Climate change campaigner Mike Smith was there.
"We've got companies who are trying to mine in our pristine environment up north, but we've just got to send a clear message to them - that they'll be in for a world of trouble," he warned.
"We will stand up and resist you with everything that we've got, and we will stop you."
The Bill is designed to streamline and speed up consenting times for large-scale developments, such as roading, housing and mines.
A whopping 27,000 people and organisations put forward written submissions on the Bill, which is currently before the select committee.
Founder of environmental consultancy Poipoia, Tina Porou, has been heartened by the "overwhelming response by whānau, hapū and iwi".
"In a nutshell, what the Bill says is that we want to reduce bureaucracy so consenting can be done faster. Now, that would be fine, except what they've said are the barriers are Māori and the environment."
Some submitters have described the Bill as "undemocratic" as three ministers have the power to sign off on the projects, regardless of the recommendations of the expert panel.
"The initial reaction was over my dead body," Modlik said.
However, he said, he would be supportive if the ministers didn't have that overriding power.
"We're all in on development. We're building houses out of the wazoo here ourselves," he said.
"It's not true that... you either have development or you have pollution. And ministers are not experts."
High-profile housing developer Ian Cassels, co-owner of The Wellington Company, is supportive of the Bill.
"The mechanisms of bureaucracy are highly frustrating for us... because different wheels spin in different directions. And before you know it, you're compounding the time," he said.
The company has submitted an expression of interest for a fast-track consent for its mixed-use development in Paraparaumu on the Kapiti Coast.
The development proposal on the old farmland is for a "15-min community" with 1000 houses, retail, restored wetland, roading and retirement homes.
They've applied for a consent through the Resource Management Act, but part of the area is characterised as wetland, which has prevented them from obtaining a consent.
"The longer we take to build houses, the more misery people are suffering," Cassels said.
"We're wasting the opportunities for New Zealanders to get better housing right across the board with huge amounts of slowness, bureaucracy and worry."

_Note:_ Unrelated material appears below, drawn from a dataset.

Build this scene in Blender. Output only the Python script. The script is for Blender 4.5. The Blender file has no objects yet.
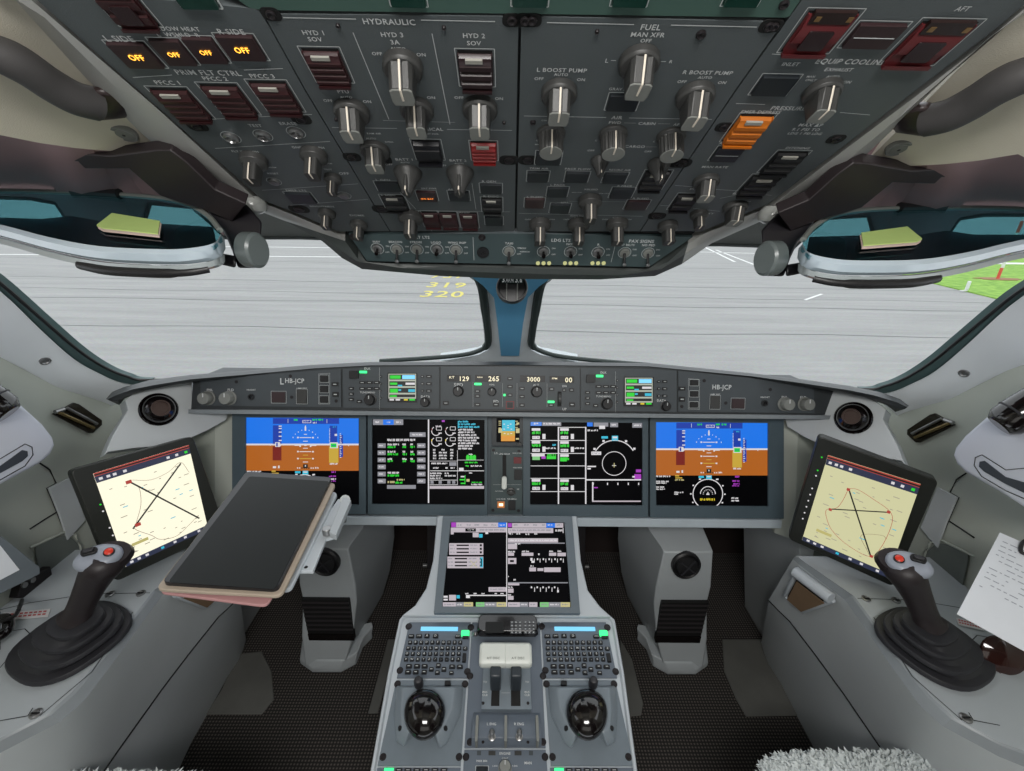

But Modlik doesn't want developers in his backyard.
"Without doubt, they live in some leafy suburb somewhere, right or in some lovely place with sea views, right, so the idea that they might leave their home and come to our home and make a mess, you know, that ain't going to happen," he said.
"And I actually would encourage New Zealanders huri noa te motu... don't stand for anyone anymore making a mess in your home."